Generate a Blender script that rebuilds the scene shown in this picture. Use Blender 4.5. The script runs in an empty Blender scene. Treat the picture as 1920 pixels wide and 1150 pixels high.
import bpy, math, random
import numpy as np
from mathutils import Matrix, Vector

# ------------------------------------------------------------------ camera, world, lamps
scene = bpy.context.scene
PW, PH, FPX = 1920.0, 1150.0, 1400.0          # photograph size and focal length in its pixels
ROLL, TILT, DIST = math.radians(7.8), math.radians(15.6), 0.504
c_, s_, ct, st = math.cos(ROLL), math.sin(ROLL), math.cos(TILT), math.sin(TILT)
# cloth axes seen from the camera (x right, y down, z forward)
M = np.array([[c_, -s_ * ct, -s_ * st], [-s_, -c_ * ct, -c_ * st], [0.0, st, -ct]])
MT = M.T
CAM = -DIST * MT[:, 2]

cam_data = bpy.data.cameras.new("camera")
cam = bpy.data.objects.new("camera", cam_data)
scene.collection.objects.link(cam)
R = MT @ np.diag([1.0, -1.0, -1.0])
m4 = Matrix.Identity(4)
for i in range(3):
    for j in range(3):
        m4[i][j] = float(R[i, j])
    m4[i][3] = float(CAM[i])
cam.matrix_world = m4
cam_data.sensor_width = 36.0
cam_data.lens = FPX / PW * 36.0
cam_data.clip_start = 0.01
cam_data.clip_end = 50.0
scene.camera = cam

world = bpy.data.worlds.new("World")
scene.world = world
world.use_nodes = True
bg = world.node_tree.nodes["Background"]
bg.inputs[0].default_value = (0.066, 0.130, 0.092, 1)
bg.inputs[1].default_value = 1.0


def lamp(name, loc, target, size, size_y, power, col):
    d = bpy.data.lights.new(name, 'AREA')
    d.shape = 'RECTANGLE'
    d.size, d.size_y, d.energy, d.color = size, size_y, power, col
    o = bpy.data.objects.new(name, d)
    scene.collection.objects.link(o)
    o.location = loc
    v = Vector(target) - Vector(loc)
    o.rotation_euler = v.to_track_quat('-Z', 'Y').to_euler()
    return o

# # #

> **Goal of the exercise**: Extract exactly the leading lines of the data, stopping at and including the line with "bg.inputs[1].default_value = 1.0".

> **Task response**:
Generate a Blender script that rebuilds the scene shown in this picture. Use Blender 4.5. The script runs in an empty Blender scene. Treat the picture as 1920 pixels wide and 1150 pixels high.
import bpy, math, random
import numpy as np
from mathutils import Matrix, Vector

# ------------------------------------------------------------------ camera, world, lamps
scene = bpy.context.scene
PW, PH, FPX = 1920.0, 1150.0, 1400.0          # photograph size and focal length in its pixels
ROLL, TILT, DIST = math.radians(7.8), math.radians(15.6), 0.504
c_, s_, ct, st = math.cos(ROLL), math.sin(ROLL), math.cos(TILT), math.sin(TILT)
# cloth axes seen from the camera (x right, y down, z forward)
M = np.array([[c_, -s_ * ct, -s_ * st], [-s_, -c_ * ct, -c_ * st], [0.0, st, -ct]])
MT = M.T
CAM = -DIST * MT[:, 2]

cam_data = bpy.data.cameras.new("camera")
cam = bpy.data.objects.new("camera", cam_data)
scene.collection.objects.link(cam)
R = MT @ np.diag([1.0, -1.0, -1.0])
m4 = Matrix.Identity(4)
for i in range(3):
    for j in range(3):
        m4[i][j] = float(R[i, j])
    m4[i][3] = float(CAM[i])
cam.matrix_world = m4
cam_data.sensor_width = 36.0
cam_data.lens = FPX / PW * 36.0
cam_data.clip_start = 0.01
cam_data.clip_end = 50.0
scene.camera = cam

world = bpy.data.worlds.new("World")
scene.world = world
world.use_nodes = True
bg = world.node_tree.nodes["Background"]
bg.inputs[0].default_value = (0.066, 0.130, 0.092, 1)
bg.inputs[1].default_value = 1.0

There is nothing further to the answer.